>>>

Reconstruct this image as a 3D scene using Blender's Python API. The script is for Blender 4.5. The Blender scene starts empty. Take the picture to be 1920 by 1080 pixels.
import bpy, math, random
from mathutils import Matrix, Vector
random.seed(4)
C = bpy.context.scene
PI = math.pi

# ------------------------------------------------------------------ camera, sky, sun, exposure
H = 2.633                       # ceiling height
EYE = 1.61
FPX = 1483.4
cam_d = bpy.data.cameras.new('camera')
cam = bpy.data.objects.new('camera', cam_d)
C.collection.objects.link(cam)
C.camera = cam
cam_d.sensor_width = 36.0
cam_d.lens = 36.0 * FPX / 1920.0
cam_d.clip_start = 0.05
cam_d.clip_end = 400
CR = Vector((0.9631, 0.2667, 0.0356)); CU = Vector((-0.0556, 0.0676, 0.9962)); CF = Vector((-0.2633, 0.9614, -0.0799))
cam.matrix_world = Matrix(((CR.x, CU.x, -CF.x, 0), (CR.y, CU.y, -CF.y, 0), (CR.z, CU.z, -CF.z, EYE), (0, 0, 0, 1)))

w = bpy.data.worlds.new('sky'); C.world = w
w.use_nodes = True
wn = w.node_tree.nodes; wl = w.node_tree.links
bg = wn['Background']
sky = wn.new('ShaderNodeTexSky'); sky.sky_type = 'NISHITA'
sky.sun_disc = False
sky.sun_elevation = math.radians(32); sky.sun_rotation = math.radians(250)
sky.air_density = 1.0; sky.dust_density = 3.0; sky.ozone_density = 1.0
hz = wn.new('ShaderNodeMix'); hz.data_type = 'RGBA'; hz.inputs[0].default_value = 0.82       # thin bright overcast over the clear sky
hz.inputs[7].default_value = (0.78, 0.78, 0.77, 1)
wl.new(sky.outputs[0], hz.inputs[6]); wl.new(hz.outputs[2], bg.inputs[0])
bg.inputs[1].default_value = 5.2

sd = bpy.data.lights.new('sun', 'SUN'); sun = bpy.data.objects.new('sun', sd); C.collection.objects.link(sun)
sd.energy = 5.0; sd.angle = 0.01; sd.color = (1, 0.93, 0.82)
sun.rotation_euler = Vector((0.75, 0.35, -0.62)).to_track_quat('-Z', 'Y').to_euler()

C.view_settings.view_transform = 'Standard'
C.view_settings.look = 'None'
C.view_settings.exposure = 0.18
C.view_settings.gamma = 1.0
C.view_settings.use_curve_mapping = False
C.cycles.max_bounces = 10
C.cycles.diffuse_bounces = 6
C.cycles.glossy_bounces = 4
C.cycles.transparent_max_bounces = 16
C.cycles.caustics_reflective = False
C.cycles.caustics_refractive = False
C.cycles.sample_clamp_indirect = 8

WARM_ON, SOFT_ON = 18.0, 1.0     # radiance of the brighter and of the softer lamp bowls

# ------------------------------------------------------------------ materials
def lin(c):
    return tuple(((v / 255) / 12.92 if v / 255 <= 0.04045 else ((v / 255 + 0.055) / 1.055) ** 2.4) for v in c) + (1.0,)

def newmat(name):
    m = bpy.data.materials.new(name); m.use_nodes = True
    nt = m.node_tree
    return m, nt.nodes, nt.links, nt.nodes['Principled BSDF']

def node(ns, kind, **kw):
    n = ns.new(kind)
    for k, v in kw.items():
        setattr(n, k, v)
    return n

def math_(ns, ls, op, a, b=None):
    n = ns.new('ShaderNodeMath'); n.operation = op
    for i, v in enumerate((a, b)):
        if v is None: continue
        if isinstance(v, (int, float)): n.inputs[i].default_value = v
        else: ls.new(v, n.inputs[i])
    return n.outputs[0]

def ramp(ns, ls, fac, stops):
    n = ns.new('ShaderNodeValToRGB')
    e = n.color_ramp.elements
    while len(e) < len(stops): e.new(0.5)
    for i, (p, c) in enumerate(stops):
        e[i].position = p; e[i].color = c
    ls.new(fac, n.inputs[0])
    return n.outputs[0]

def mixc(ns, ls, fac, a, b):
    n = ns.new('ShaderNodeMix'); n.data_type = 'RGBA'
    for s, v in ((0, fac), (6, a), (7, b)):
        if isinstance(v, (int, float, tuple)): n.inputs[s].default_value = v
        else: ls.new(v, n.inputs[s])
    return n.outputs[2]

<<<

- [The problem] Everything from the first line above up to and including the line that contains "PI = math.pi" should be printed exactly; please print only that.

- [Output for this exercise]
Reconstruct this image as a 3D scene using Blender's Python API. The script is for Blender 4.5. The Blender scene starts empty. Take the picture to be 1920 by 1080 pixels.
import bpy, math, random
from mathutils import Matrix, Vector
random.seed(4)
C = bpy.context.scene
PI = math.pi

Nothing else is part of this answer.